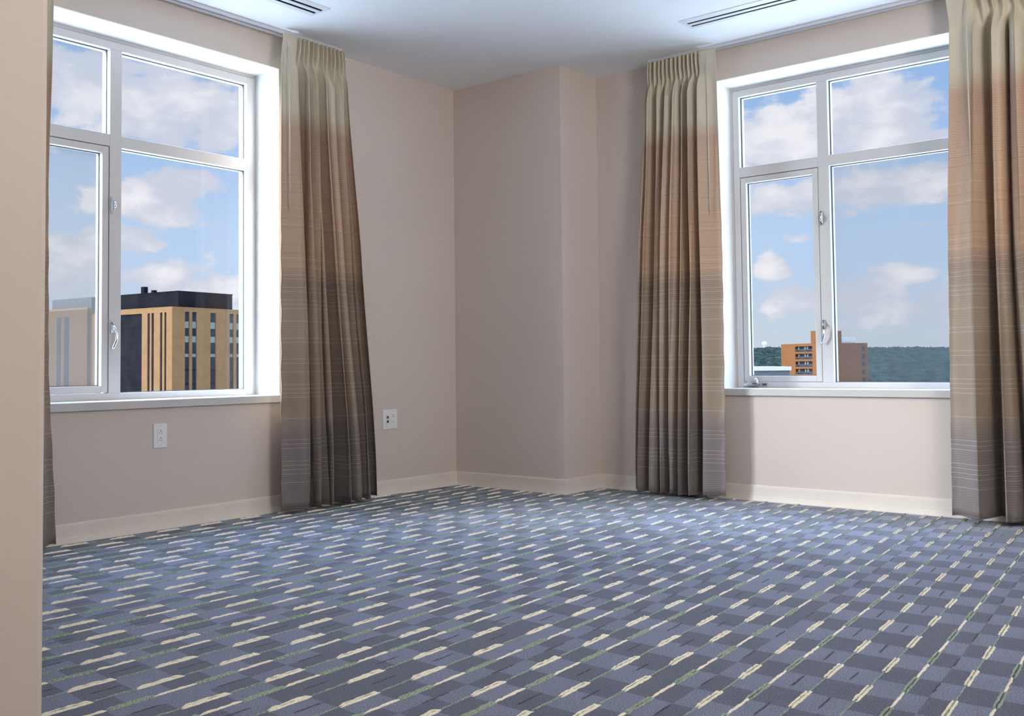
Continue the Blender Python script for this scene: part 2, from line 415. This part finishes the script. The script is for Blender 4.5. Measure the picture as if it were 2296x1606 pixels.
for i in range(len(rows)-1):
    (ka, ya, pa), (kb, yb, pb) = rows[i], rows[i+1]
    if yb - ya < .09 or ya < -4.6: continue
    yc = (ya+yb)/2; base = xph(yc) + (pa*HALF) + .135
    for n in range(int((-4.7-base)/PER), int((X1-base)/PER)+1):
        xs = base + n*PER + rnd.random()*.02
        strand(xs, xs+.07+rnd.random()*.03, yc, .006, .0012, 4, .001)
struct(fl.build('floor', [M_CP_LIGHT, M_CP_DARK, M_CP_CREAM, M_CP_GREEN, M_CP_BLACK]), 'blue checked carpet with broken cream and green yarn lines', 'floor')

# ------------------------------------------------------------------ walls
w = MB()
w.box(XW-TH, LX0, 0, TH, -.2, H+.3); w.box(LX1, B+TH, 0, TH, -.2, H+.3)
w.box(LX0, LX1, 0, TH, -.2, SB+.02); w.box(LX0, LX1, 0, TH, HD, H+.3)
struct(w.build('wall_left', M_WALL), 'beige wall holding the left window', 'wall')
w = MB()
w.box(B, B+TH, RY1, -A+.001, -.2, H+.3); w.box(B, B+TH, YS-TH, RY0, -.2, H+.3)
w.box(B, B+TH, RY0, RY1, -.2, SB+.02); w.box(B, B+TH, RY0, RY1, HD, H+.3)
struct(w.build('wall_right', M_WALL), 'beige wall holding the right window', 'wall')
w = MB(); w.box(0, B+TH, -A, 0.0, -.2, H+.3)
struct(w.build('wall_corner', M_WALL), 'boxed out beige column in the room corner', 'wall')
PX, PY = -3.932, -2.60
w = MB(); w.box(XW-.01, PX, PY, PY+.13, -.2, H+.3)
struct(w.build('wall_partition', M_WALL, bevel=.012, segs=4), 'end of a shaded partition wall at the left edge of the view', 'wall')
w = MB(); w.box(XW-TH, XW, YS-TH, TH, -.2, H+.3)
struct(w.build('wall_west', M_WALL), 'plain beige wall on the west side', 'wall')
w = MB(); w.box(XW-TH, B+TH, YS-TH, YS, -.2, H+.3)
struct(w.build('wall_south', M_WALL), 'plain beige wall behind the viewer', 'wall')

# ceiling, cut for the two slot diffusers
V1 = (-2.75, -1.513, -.539, -.392)      # x0,x1,y0,y1
V2 = (-.189, -.044, -3.35, -1.796)
def plate_with_holes(mb, x0, x1, y0, y1, z0, z1, holes):
    xs = sorted({x0, x1, *[h[0] for h in holes], *[h[1] for h in holes]}); ys = sorted({y0, y1, *[h[2] for h in holes], *[h[3] for h in holes]})
    for i in range(len(xs)-1):
        for j in range(len(ys)-1):
            cx, cyy = (xs[i]+xs[i+1])/2, (ys[j]+ys[j+1])/2
            if any(h[0] < cx < h[1] and h[2] < cyy < h[3] for h in holes): continue
            mb.box(xs[i], xs[i+1], ys[j], ys[j+1], z0, z1)
w = MB()
plate_with_holes(w, XW-TH, B+TH, YS-TH, TH, H, H+.2, [(V1[0]+.01, V1[1]-.01, V1[2]+.02, V1[3]-.02), (V2[0]+.02, V2[1]-.02, V2[2]+.01, V2[3]-.01)])
w.box(XW-TH, B+TH, YS-TH, TH, H+.2, H+.3)
struct(w.build('ceiling', M_CEIL), 'smooth pale ceiling', 'ceiling')

# baseboards: straight top with a lip, coved foot
BH = .0886
prof = [(0.0, 0.0), (.017, 0.0), (.0165, .004), (.0125, .016), (.009, .030), (.0072, .050), (.0065, .078), (.0055, BH-.002), (.003, BH), (0.0, BH)]
def baseboard(name, a, b, n, label, ma=0, mb_=0):
    a = Vector((*a, 0)); b = Vector((*b, 0)); n = Vector((*n, 0)); d = (b-a).normalized()
    m = MB(); k = len(prof)
    for P, s in ((a, ma), (b, mb_)):
        for o, z in prof: m.v.append(tuple(P + n*o + d*(s*o) + Vector((0, 0, z))))
    for i in range(k-1): m.f.append((i, i+1, i+1+k, i+k)); m.mi.append(0)
    m.f.append(tuple(range(k))); m.f.append(tuple(range(k, 2*k))); m.mi += [0, 0]
    return struct(m.build(name, M_BASE), label, 'baseboard')
baseboard('baseboard_left', (XW, 0), (0, 0), (0, -1), 'pale baseboard along the left window wall', 0, -1)
baseboard('baseboard_corner', (0, 0), (0, -A), (-1, 0), 'pale baseboard on the wide face of the corner column', 1, 1)
baseboard('baseboard_return', (0, -A), (B, -A), (0, -1), 'short pale baseboard on the narrow side of the corner column', -1, -1)
baseboard('baseboard_right', (B, -A), (B, YS), (-1, 0), 'pale baseboard under the right window', 1, 0)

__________

All the lines above are to be given again exactly as they read, with the pictures removed.

Result:
Continue the Blender Python script for this scene: part 2, from line 415. This part finishes the script. The script is for Blender 4.5. Measure the picture as if it were 2296x1606 pixels.
for i in range(len(rows)-1):
    (ka, ya, pa), (kb, yb, pb) = rows[i], rows[i+1]
    if yb - ya < .09 or ya < -4.6: continue
    yc = (ya+yb)/2; base = xph(yc) + (pa*HALF) + .135
    for n in range(int((-4.7-base)/PER), int((X1-base)/PER)+1):
        xs = base + n*PER + rnd.random()*.02
        strand(xs, xs+.07+rnd.random()*.03, yc, .006, .0012, 4, .001)
struct(fl.build('floor', [M_CP_LIGHT, M_CP_DARK, M_CP_CREAM, M_CP_GREEN, M_CP_BLACK]), 'blue checked carpet with broken cream and green yarn lines', 'floor')

# ------------------------------------------------------------------ walls
w = MB()
w.box(XW-TH, LX0, 0, TH, -.2, H+.3); w.box(LX1, B+TH, 0, TH, -.2, H+.3)
w.box(LX0, LX1, 0, TH, -.2, SB+.02); w.box(LX0, LX1, 0, TH, HD, H+.3)
struct(w.build('wall_left', M_WALL), 'beige wall holding the left window', 'wall')
w = MB()
w.box(B, B+TH, RY1, -A+.001, -.2, H+.3); w.box(B, B+TH, YS-TH, RY0, -.2, H+.3)
w.box(B, B+TH, RY0, RY1, -.2, SB+.02); w.box(B, B+TH, RY0, RY1, HD, H+.3)
struct(w.build('wall_right', M_WALL), 'beige wall holding the right window', 'wall')
w = MB(); w.box(0, B+TH, -A, 0.0, -.2, H+.3)
struct(w.build('wall_corner', M_WALL), 'boxed out beige column in the room corner', 'wall')
PX, PY = -3.932, -2.60
w = MB(); w.box(XW-.01, PX, PY, PY+.13, -.2, H+.3)
struct(w.build('wall_partition', M_WALL, bevel=.012, segs=4), 'end of a shaded partition wall at the left edge of the view', 'wall')
w = MB(); w.box(XW-TH, XW, YS-TH, TH, -.2, H+.3)
struct(w.build('wall_west', M_WALL), 'plain beige wall on the west side', 'wall')
w = MB(); w.box(XW-TH, B+TH, YS-TH, YS, -.2, H+.3)
struct(w.build('wall_south', M_WALL), 'plain beige wall behind the viewer', 'wall')

# ceiling, cut for the two slot diffusers
V1 = (-2.75, -1.513, -.539, -.392)      # x0,x1,y0,y1
V2 = (-.189, -.044, -3.35, -1.796)
def plate_with_holes(mb, x0, x1, y0, y1, z0, z1, holes):
    xs = sorted({x0, x1, *[h[0] for h in holes], *[h[1] for h in holes]}); ys = sorted({y0, y1, *[h[2] for h in holes], *[h[3] for h in holes]})
    for i in range(len(xs)-1):
        for j in range(len(ys)-1):
            cx, cyy = (xs[i]+xs[i+1])/2, (ys[j]+ys[j+1])/2
            if any(h[0] < cx < h[1] and h[2] < cyy < h[3] for h in holes): continue
            mb.box(xs[i], xs[i+1], ys[j], ys[j+1], z0, z1)
w = MB()
plate_with_holes(w, XW-TH, B+TH, YS-TH, TH, H, H+.2, [(V1[0]+.01, V1[1]-.01, V1[2]+.02, V1[3]-.02), (V2[0]+.02, V2[1]-.02, V2[2]+.01, V2[3]-.01)])
w.box(XW-TH, B+TH, YS-TH, TH, H+.2, H+.3)
struct(w.build('ceiling', M_CEIL), 'smooth pale ceiling', 'ceiling')

# baseboards: straight top with a lip, coved foot
BH = .0886
prof = [(0.0, 0.0), (.017, 0.0), (.0165, .004), (.0125, .016), (.009, .030), (.0072, .050), (.0065, .078), (.0055, BH-.002), (.003, BH), (0.0, BH)]
def baseboard(name, a, b, n, label, ma=0, mb_=0):
    a = Vector((*a, 0)); b = Vector((*b, 0)); n = Vector((*n, 0)); d = (b-a).normalized()
    m = MB(); k = len(prof)
    for P, s in ((a, ma), (b, mb_)):
        for o, z in prof: m.v.append(tuple(P + n*o + d*(s*o) + Vector((0, 0, z))))
    for i in range(k-1): m.f.append((i, i+1, i+1+k, i+k)); m.mi.append(0)
    m.f.append(tuple(range(k))); m.f.append(tuple(range(k, 2*k))); m.mi += [0, 0]
    return struct(m.build(name, M_BASE), label, 'baseboard')
baseboard('baseboard_left', (XW, 0), (0, 0), (0, -1), 'pale baseboard along the left window wall', 0, -1)
baseboard('baseboard_corner', (0, 0), (0, -A), (-1, 0), 'pale baseboard on the wide face of the corner column', 1, 1)
baseboard('baseboard_return', (0, -A), (B, -A), (0, -1), 'short pale baseboard on the narrow side of the corner column', -1, -1)
baseboard('baseboard_right', (B, -A), (B, YS), (-1, 0), 'pale baseboard under the right window', 1, 0)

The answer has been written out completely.